The fact that many bee species are facing extinction has become increasingly well known, but most of the attention has been focused on the honey bee, which is not a native bee to North America. Unlike the honey bee, wild bee species native to North America are uniquely qualified to pollinate the plants from the same region because the interactions between flowering plants and their regional pollinators have led to increasingly sophisticated and mutually beneficial partnerships. The collective characteristics exhibited in a plant's flower—including its color, size, shape, scent, and bloom period—are designed to attract the most effective pollinators of the region. Variations which have occurred in body size and shape, tongue length, mode of pollen collection, and foraging habit have enabled native bees to glean the greatest possible pollen and nectar rewards from their botanic partners.

"Wild bee populations have been declining at alarming rates due to pesticide poisoning and habitat loss," said Wild Bee ID author Celeste Ets-Hokin. "As natural areas are steadily diminished, our residential gardens can provide valuable habitat for many bees. It's not often that the average citizen can play such an important role in the conservation of a critical species, but in the case of native bees we can all make a real difference by learning to create habitat in our backyards and community gardens. It's our hope that gardeners across the country will use the Wild Bee ID app to actively participate in the conservation of these vital pollinators."   

For bee enthusiasts who also want to protect wild bees in Congress and from the food industry, Wild Bee ID offers pollinator-related actions to write your legislators or companies, urging them to improve policies and practices. Wild Bee ID currently features an opportunity for users to urge their representatives to support the Save America's Pollinators Act, which would require the Environmental Protection Agency (EPA) to take immediate action to protect bees from neonicotinoid insecticides.

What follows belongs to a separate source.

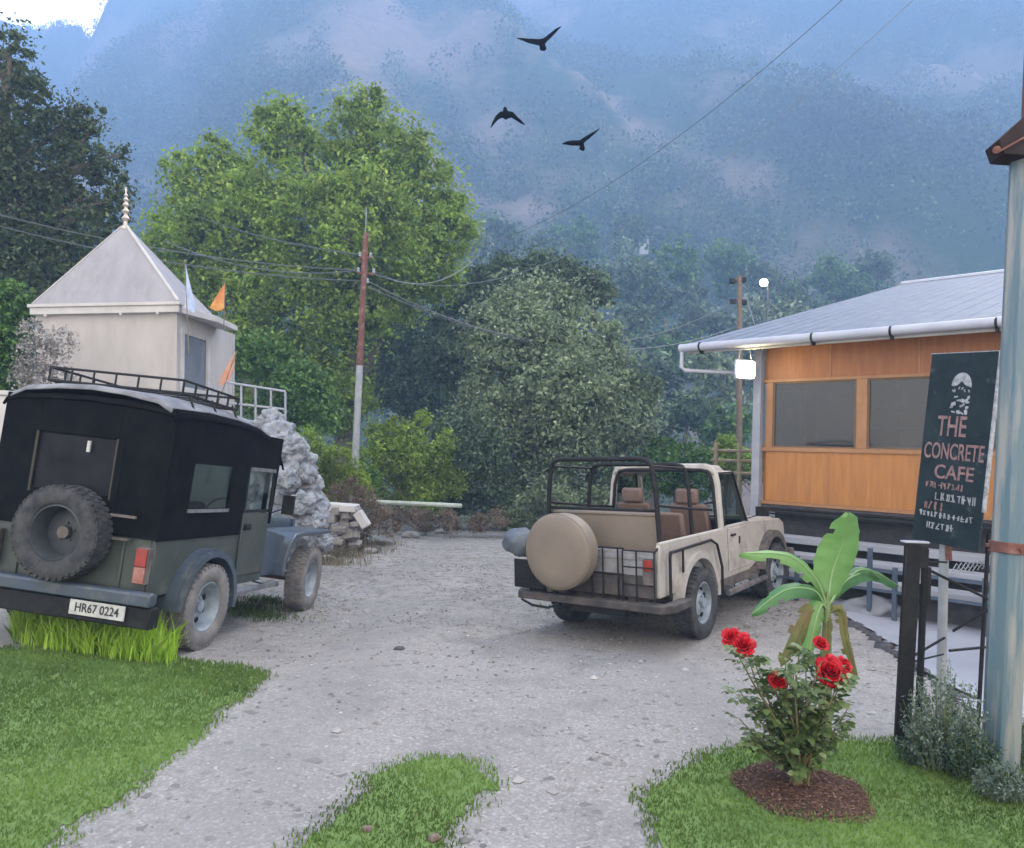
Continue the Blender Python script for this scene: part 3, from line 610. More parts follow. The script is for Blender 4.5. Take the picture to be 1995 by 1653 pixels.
# ------------------------------------------------------------------ cream open jeep (right)
def cream_jeep():
    t = thing('open_jeep', 'cream open-top jeep with black roll hoops and tan covered spare wheel', 'jeep'); set_pose(t, POSE_R)
    hw = .70; zt = .98
    def arcp(yc, r, a0, a1): return [(yc + r * math.cos(rad(a)), .35 + r * math.sin(rad(a))) for a in range(a0, a1, 12)]
    prof = [(-.80, .50), (-.80, zt), (.78, zt), (.86, 1.02), (1.60, 1.02), (1.60, .46)] + [(.45, .46)] + arcp(0, .44, 18, 160) + [(-.42, .50)]
    for s in (-1, 1):
        mb = MB(); mb.prism(prof, 'x', s * (hw - .04), s * hw); mb.build('side_panel', M['cream'], t, bevel=.012)
        mb = MB(); mb.bx(s * (hw - .30), s * (hw - .041), -.72, .55, .55, .80); mb.build('wheel_box', M['bed_grey'], t, bevel=.01)
        mb = MB(); mb.tube([(s * (hw - .02), -.78, zt + .005), (s * (hw - .02), .74, zt + .005)], .022, 8); mb.build('side_rail', M['cream'], t, smooth=True)
        fp = [(1.60, .46), (1.60, 1.02), (2.0, 1.0), (2.75, .96), (2.90, .90), (2.94, .80), (2.94, .52), (2.76, .50)] + arcp(2.32, .43, 22, 160)
        mb = MB(); mb.prism(fp, 'x', s * (hw - .05), s * (hw - .002)); mb.build('front_wing', M['cream'], t, bevel=.015)
        mb = MB(); mb.arch(0, .35, .43, .50, s * (hw - .02), s * (hw + .07), 0, 175, 16); mb.build('rear_arch', M['cream'], t, smooth=True)
        mb = MB(); mb.arch(2.32, .35, .42, .50, s * (hw - .05), s * (hw + .08), 5, 170, 16); mb.build('front_arch', M['grime_metal'], t, smooth=True)
        mb = MB(); mb.tube([(s * (hw + .04), -.66, .48), (s * (hw + .04), -.66, .86), (s * (hw + .03), -.62, .90), (s * (hw + .03), .36, .92), (s * (hw + .04), .50, .86), (s * (hw + .05), .60, .62), (s * (hw + .05), .60, .34)], .015, 7)
        mb.tube([(s * (hw + .035), -.36, .50), (s * (hw + .035), -.36, .90)], .012, 6); mb.build('guard_bar', M['black_metal'], t, smooth=True)
        mb = MB(); mb.tube([(s * (hw + .09), .66, .34), (s * (hw + .09), 1.86, .34)], .032, 9); mb.bx(s * .5, s * (hw + .08), .8, .84, .34, .40); mb.bx(s * .5, s * (hw + .08), 1.6, 1.64, .34, .40); mb.build('side_step', M['chrome'], t, smooth=True)
        mb = MB(); mb.bx(s * (hw - .10), s * (hw - .002), .46, 1.95, .36, .47); mb.build('sill', M['grime_metal'], t, bevel=.01)
        # door
        mb = MB(); mb.bx(s * (hw + .001), s * (hw + .016), .90, 1.57, .52, .985); d = mb.build('door', M['cream'], t, bevel=.012)
        mb = MB(); mb.bx(s * (hw + .016), s * (hw + .04), .95, 1.07, .90, .925); mb.build('handle', M['black_metal'], d, bevel=.005)
        mb = MB(); mb.bx(s * (hw + .012), s * (hw + .022), 1.20, 1.24, .80, .88); mb.build('hinge', M['black_metal'], d)
        mb = MB(); mb.tube([(s * (hw), 1.52, 1.05), (s * (hw + .15), 1.50, 1.10)], .008, 5); mb.box((s * (hw + .19), 1.50, 1.14), (.15, .03, .11)); mb.build('mirror', M['black_metal'], t, bevel=.01)
        # tail light guard
        mb = MB(); mb.bx(s * .55, s * .66, -.845, -.812, .60, .86); l = mb.build('tail_light', M['grime_metal'], t, bevel=.006)
        mb = MB(); mb.bx(s * .56, s * .65, -.856, -.845, .75, .85); mb.build('red_lens', M['lamp_red'], l, bevel=.004)
        mb = MB()
        for x in (.36, .50, .68): mb.tube([(s * x, -.87, .46), (s * x, -.87, .93)], .009, 6)
        for z in (.62, .78, .93): mb.tube([(s * .36, -.87, z), (s * .68, -.87, z)], .007, 6)
        mb.tube([(s * .68, -.87, .92), (s * .68, -.80, .95)], .011, 6); mb.build('lamp_guard', M['black_metal'], t, smooth=True)
        mb = MB(); mb.lathe([(.0001, .03), (.08, .02), (.09, -.04)], c=(s * .5, 2.95, .74), ax='y', n=20); mb.build('headlight', M['chrome'], t, smooth=True)
    mb = MB(); mb.bx(-hw + .041, hw - .041, -.79, 1.6, .50, .55); mb.build('bed_floor', M['bed_grey'], t)
    mb = MB(); mb.bx(-hw + .041, hw - .041, -.81, -.77, .50, .92); mb.bx(-hw + .05, hw - .05, -.82, -.81, .84, .88); mb.bx(-hw + .05, hw - .05, -.82, -.81, .56, .60); mb.bx(-.30, -.27, -.82, -.81, .60, .84); mb.bx(.27, .30, -.82, -.81, .60, .84); tg = mb.build('tailgate', M['bed_grey'], t, bevel=.006)
    mb = MB(); mb.bx(-.66, .66, -.835, -.822, .50, .70); mb.build('lower_panel', M['grime_dark'], tg, bevel=.004)
    for x in (.02, .14, .30): mb = MB(); mb.tube([(x, -.85, .42), (x, -.85, .94)], .009, 6); mb.build('bar', M['black_metal'], tg, smooth=True)
    for z in (.70, .94): mb = MB(); mb.tube([(-.30, -.845, z), (.36, -.845, z)], .009, 6); mb.build('bar', M['black_metal'], tg, smooth=True)
    # bonnet
    mb = MB(); mb.hexa([(-.64, 1.62, .6), (.64, 1.62, .6), (.60, 2.92, .6), (-.60, 2.92, .6)], [(-.64, 1.62, 1.05), (.64, 1.62, 1.05), (.58, 2.88, .965), (-.58, 2.88, .965)]); mb.build('bonnet', M['cream'], t, bevel=.04)
    mb = MB(); mb.bx(-.45, .45, 2.92, 2.95, .62, .90)
    for k in range(8): mb.bx(-.40 + k * .108, -.36 + k * .108, 2.95, 2.965, .64, .88)
    mb.build('grille', M['black_metal'], t)
    mb = MB(); mb.bx(-.78, .78, 2.97, 3.07, .44, .56); mb.bx(-.4, -.34, 2.8, 2.98, .44, .54); mb.bx(.34, .4, 2.8, 2.98, .44, .54); mb.build('front_bumper', M['grime_metal'], t, bevel=.015)
    # rear bumper
    mb = MB(); mb.prism([(-.78, -.95), (.78, -.95), (.86, -.80), (.86, -.44), (.74, -.44), (.74, -.82), (-.74, -.82), (-.74, -.44), (-.86, -.44), (-.86, -.80)], 'z', .39, .465)
    mb.build('rear_bumper', M['grime_dark'], t, bevel=.012)
    mb = MB(); mb.bx(-.82, -.45, -.955, -.935, .50, .78); mb.bx(-.44, .3, -.86, -.83, .36, .40); mb.tube([(-.75, -.93, .38), (-.60, -.96, .34), (-.42, -.95, .33), (-.30, -.93, .38)], .014, 6); mb.bx(-.2, .4, -.9, -.82, .32, .385); mb.build('tow_bracket', M['black_metal'], t, bevel=.006)
    # hoops
    def hoop(y, w1, w2, top, base, r, mt, name, lean=0.0):
        pts = [(-w1, y, base), (-w1 + (w1 - w2) * .6, y + lean * .6, base + (top - base) * .75), (-w2, y + lean, top - .07), (-w2 + .03, y + lean, top - .02), (-w2 + .11, y + lean, top), (w2 - .11, y + lean, top), (w2 - .03, y + lean, top - .02), (w2, y + lean, top - .07), (w1 - (w1 - w2) * .6, y + lean * .6, base + (top - base) * .75), (w1, y, base)]
        mb = MB(); mb.tube(pts, r, 9); return mb.build(name, mt, t, smooth=True)
    hoop(-.62, .645, .56, 1.77, .60, .024, M['black_metal'], 'rear_hoop', -.02)
    hoop(.16, .635, .55, 1.70, .60, .021, M['black_metal'], 'middle_hoop')
    mb = MB(); mb.tube([(-.60, -.61, 1.28), (.60, -.61, 1.28)], .016, 7)
    for s in (-1, 1): mb.tube([(s * .61, -.61, 1.33), (s * .61, .15, 1.25), (s * .60, .72, 1.20)], .013, 6); mb.tube([(s * .555, -.63, 1.70), (s * .545, .16, 1.66)], .012, 6)
    mb.build('hoop_rails', M['black_metal'], t, smooth=True)
    # cab: hoop, roof, windscreen
    hoop(.80, .665, .60, 1.66, .95, .040, M['cream'], 'cab_hoop', .02); hoop(.765, .64, .57, 1.625, .95, .020, M['black_metal'], 'cab_seal', .02)
    vs = []; ys = [.78, .95, 1.2, 1.38]; zz = [1.655, 1.675, 1.67, 1.60]
    xs = [-.62, -.55, -.3, 0, .3, .55, .62]; dz = [-.07, -.005, .012, .018, .012, -.005, -.07]
    vs = [(x * (1 - .04 * j), y, z + d) for j, (y, z) in enumerate(zip(ys, zz)) for x, d in zip(xs, dz)]; nx = 7
    mb = MB(); mb.add(vs, [(j * nx + i, j * nx + i + 1, (j + 1) * nx + i + 1, (j + 1) * nx + i) for j in range(3) for i in range(6)]); ro = mb.build('cab_roof', M['cream'], t, smooth=True); so = ro.modifiers.new('s', 'SOLIDIFY'); so.thickness = .025
    mb = MB()
    for s in (-1, 1): mb.hexa([(s * .62, 1.56, 1.02), (s * .69, 1.56, 1.02), (s * .69, 1.62, 1.02), (s * .62, 1.62, 1.02)], [(s * .55, 1.34, 1.60), (s * .60, 1.34, 1.60), (s * .60, 1.38, 1.60), (s * .55, 1.38, 1.60)]); mb.tube([(s * .605, .80, 1.60), (s * .585, 1.36, 1.58)], .022, 7)
    mb.hexa([(-.62, 1.56, 1.02), (.62, 1.56, 1.02), (.62, 1.62, 1.02), (-.62, 1.62, 1.02)], [(-.62, 1.54, 1.08), (.62, 1.54, 1.08), (.62, 1.59, 1.08), (-.62, 1.59, 1.08)])
    wf = mb.build('windscreen_frame', M['cream'], t, bevel=.006)
    mb = MB(); mb.add([(-.61, 1.565, 1.08), (.61, 1.565, 1.08), (.55, 1.36, 1.60), (-.55, 1.36, 1.60)], [(0, 1, 2, 3)]); mb.build('windscreen', M['glass'], wf)
    for s in (-1, 1):
        mb = MB(); mb.add([(s * .685, .86, 1.03), (s * .685, 1.54, 1.03), (s * .61, 1.34, 1.575), (s * .615, .84, 1.575)], [(0, 1, 2, 3)]); w = mb.build('side_window', M['glass_dark'], t)
        mb = MB(); mb.tube([(s * .69, .86, 1.02), (s * .62, .84, 1.59), (s * .61, 1.34, 1.59), (s * .69, 1.55, 1.02)], .014, 6); mb.build('window_frame', M['black_metal'], w, smooth=True)
    mb = MB(); mb.bx(-.62, .62, 1.46, 1.60, .90, 1.04); mb.bx(-.62, .62, 1.5, 1.6, .55, .9); mb.build('dashboard', M['black_metal'], t, bevel=.02)
    mb = MB(); mb.lathe([(.16, -.008), (.175, -.008), (.175, .008), (.16, .008), (.16, -.008)], ax='y', n=24); mb.tube([(-.17, 0, 0), (.17, 0, 0)], .009, 5); so = mb.build('steering_wheel', M['black_metal'], t, smooth=True); so.location = (.32, 1.34, 1.08); so.rotation_euler = (rad(-28), 0, 0)
    # seats
    for x in (-.33, .33):
        mb = MB(); mb.bx(x - .24, x + .24, .86, 1.30, .60, .80); mb.hexa([(x - .24, .80, .78), (x + .24, .80, .78), (x + .24, .92, .78), (x - .24, .92, .78)], [(x - .21, .68, 1.26), (x + .21, .68, 1.26), (x + .21, .77, 1.26), (x - .21, .77, 1.26)]); mb.box((x, .70, 1.34), (.26, .08, .17)); mb.build('front_seat', M['seat_brown'], t, bevel=.03)
    mb = MB(); mb.hexa([(-.60, .02, .78), (.60, .02, .78), (.60, .12, .78), (-.60, .12, .78)], [(-.60, -.08, 1.22), (.60, -.08, 1.22), (.60, .0, 1.22), (-.60, .0, 1.22)]); mb.bx(-.60, .60, .02, .50, .62, .78); mb.build('middle_seat', M['seat_brown'], t, bevel=.025)
    mb = MB(); mb.hexa([(-.58, -.57, .76), (.58, -.57, .76), (.58, -.50, .76), (-.58, -.50, .76)], [(-.57, -.60, 1.23), (.57, -.60, 1.23), (.57, -.52, 1.23), (-.57, -.52, 1.23)]); mb.bx(-.575, .575, -.615, -.50, 1.225, 1.25); mb.build('rear_seat_back', M['tan_vinyl'], t, bevel=.02)
    mb = MB(); mb.bx(-.60, .60, -.53, -.12, .62, .76); mb.build('rear_seat_cushion', M['tan_vinyl'], t, bevel=.03)
    # strapped load on the left
    st = stone((-.80, -.84, .93), .21, 3, M['tarp_grey'], 'side_pack', (.95, .85, .72), 3, .22, 1.9); st.parent = t
    # wheels
    wheel(t, (.70, 0, .345), .345, .20, 1, 0, M['rubber'], M['rim_pale'], dish=.7); wheel(t, (-.70, 0, .345), .345, .20, -1, 0, M['rubber'], M['rim_pale'], dish=.7)
    wheel(t, (.70, 2.32, .345), .345, .20, 1, rad(-6), M['rubber'], M['rim_pale'], dish=.7); wheel(t, (-.70, 2.32, .345), .345, .20, -1, rad(-6), M['rubber'], M['rim_pale'], dish=.7)
    mb = MB(); mb.tube([(-.62, 0, .34), (.62, 0, .34)], .045, 8); mb.tube([(-.62, 2.32, .34), (.62, 2.32, .34)], .045, 8); mb.lathe([(.0001, -.13), (.11, -.08), (.12, 0), (.11, .08), (.0001, .13)], c=(-.05, 0, .34), ax='x', n=14); mb.bx(-.42, -.35, -.75, 2.88, .40, .48); mb.bx(.35, .42, -.75, 2.88, .40, .48); mb.lathe([(.09, -.3), (.10, -.28), (.10, .28), (.09, .3)], c=(0, -.55, .40), ax='x', n=14)
    mb.build('chassis', M['grime_metal'], t)
    mb = MB(); c = (-.24, -.98, .895)
    mb.lathe([(.0001, -.105), (.20, -.108), (.33, -.10), (.352, -.085), (.360, -.06), (.360, .085), (.335, .105), (.0001, .10)], c=c, ax='y', n=48); sp = mb.build('spare_wheel_cover', M['tan_vinyl'], t, smooth=True)
    mb = MB(); mb.lathe([(.3615, -.075), (.366, -.066), (.3615, -.058)], c=c, ax='y', n=48); mb.build('cover_seam', M['tan_vinyl'], sp, smooth=True)
    mb = MB(); mb.tube([(-.24, -.80, .80), (-.24, -.90, .80)], .06, 8); mb.build('wheel_bracket', M['black_metal'], t)
cream_jeep()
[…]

CFS is one of the leading organizations fighting to preserve managed and native pollinator species and protect human health by stopping the prolific use of neonicotinoid pesticides. This includes receiving a victorious decision from the U.S. District Court for the Northern District of California when the judge ruled that the EPA systematically violated the Endangered Species Act (ESA) when it approved bee-killing insecticides known as neonicotinoids. As a result, EPA will be required to address the impacts of the dangerous pesticides clothianidin and thiamethoxam on endangered species and the industry will also withdraw 12 different neonic pesticides from the market and their pesticide registrations will be revoked. CFS also filed a lawsuit against the U.S. Fish and Wildlife Service (FWS) demanding the agency list monarch butterflies as an endangered species. As a result of a settlement, the agency must now propose protection for the monarch, deny protection, or assign it to the "candidate" waiting list for protection by June 2019.